Monday, June 13, 2011

Education: It'll Probably Make You Cry

I was talking on Twitter last week about how the competitors are often reduced to tears during their rehearsals but then come to celebrate the growth they've achieved. As one of my Tweeps points out: Any goal I've achieved is fraught w/ tears, exhaustion, happiness. If it's easy, it wasn't worth it.

A few nights later, I was watching a documentary called Run Run Revolution. A trainer takes 10 ordinary high school students and trains them to run 10km at the Boston Marathon. It's a fascinating look at how much you need to sacrifice and be willing to do in order to achieve a goal. As the trainer tells the kids on one of their first practices: Get comfortable with being uncomfortable.

Why is it that we embrace pushing ourselves (or others) physically, but shy away from pushing ourselves intellectually? I was taken to task on Twitter for, in one person's mind, encouraging teachers to make their students cry. I don't want to humiliate, belittle, or insult my students, but I do want to make them as uncomfortable as possible. And sometimes, challenging students leads to tears.

The harder we work, the more satisfied we are with the results. But we also learn more, achieve more, and grow.
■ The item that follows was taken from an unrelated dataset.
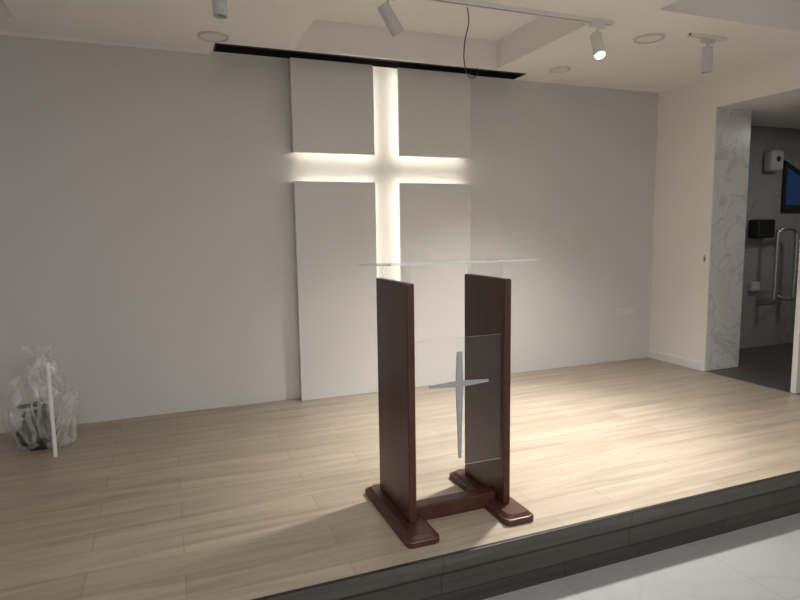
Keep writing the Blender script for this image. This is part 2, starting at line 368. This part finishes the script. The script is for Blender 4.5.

I'm not saying that if we don't cry then we haven't worked hard enough. But we need to engage our minds in our educations the same way dancers push themselves to become better or runners push themselves to become faster. As a graduate student, I wrote on the most challenging works we read in class, to push myself. I recently wrote an essay on a novel that I've struggled with for years. It bugged me that I didn't get it and I looked for a reason to finally sit down and figure it out (I think I did). And it felt fantastic.

I'm all for making learning engaging. And, yes, it should be ultimately enjoyable. But that education should always be fun every step of the way I think is ultimately false and dangerous; as soon as it stops being fun, students will give up. In the moment, it will be hard, it will be uncomfortable, and not a lot of fun. In the end, it will be fantastic. Get comfortable with being uncomfortable.

1 comment:

  1. Thank you for your post. You've summed up what something that I've been thinking about for some time....why are people so shy of pushing themselves intellectually? Why do people think that learning has to be fun all of the time. I’m always amazed every time that I hear that it ought to be. Yes, I agree with you that it’s important to make learning engaged and ultimately enjoyable but I really cannot see why it has to be fun at every stage of the way. This is just not possible since often the process of pushing oneself to develop one’s intellectual frontiers (barriers) is hard, horrible, unfamiliar and even perhaps painfully hard. The process of trying to understand something especially if it’s a new body of information is not easy. I think that students have to learn that education is fun once you’ve got the hang of things..and it’s the understanding, comprehending and contextualising of the information that’s hard. But as you say in the end it will be comfortable and familiar. The pain of the learning process is just normal since one can’t have continuous fun all the time. ...that’s just life.